Panama Canal to slash transits due to ongoing drought

(PANAMA CITY, Panama) — Since the beginning of the 2023 dry season, the Panama Canal has adopted several water-saving and conservation measures in the transit operation, including the use of water-saving basins in the neo-Panamax locks and cross-filling in the Panamax locks.

In addition, the late arrival of this year’s rainy season, and lack of precipitation in the canal watershed, has obliged the Panama Canal Authority (ACP) to reduce the transit capacity to approximately 32 vessels per day since July 30, while managing the available rainfall over the watershed to maintain Gatun Lake at a level that would offer a competitive draft for clients (the canal has the capacity for 38 to 40 transits per day). On Sept. 29, the ACP announced an additional reduction in capacity, effective Nov. 1.

Panama Canal Authority photo

Despite all measures taken, the level of Gatun Lake has continued to decline to unprecedented levels for this time of year.
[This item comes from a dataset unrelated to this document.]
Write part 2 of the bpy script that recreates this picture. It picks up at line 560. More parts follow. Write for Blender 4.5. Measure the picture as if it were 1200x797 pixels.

The recorded precipitation for October has been the lowest on record since 1950 (41 percent below), and so far, 2023 ranks as the second driest year for the same period.

Based on the rainfall projections for the following weeks, which as of Oct. 30 is expected to be 38 percent less for the rest of the year, the ACP finds it necessary to further reduce the daily transit capacity to postpone the need for additional draft reductions below the current 13.41 meters (44 feet).

Therefore, from Nov. 3 to Nov. 6, the number of booking slots will be reduced to 25, and from Nov. 7 to Nov. 30, the number of booking slots will be reduced to 24.

In addition, from Dec. 1 to Dec. 31, the number of booking slots will further be reduced to 22, and from Jan. 1, 2024, to Jan. 31, 2024, the number of booking slots will be reduced to 20.

For booking dates beginning Feb. 1, 2024, and until further notice, the number of booking slots will be reduced to 18 per day.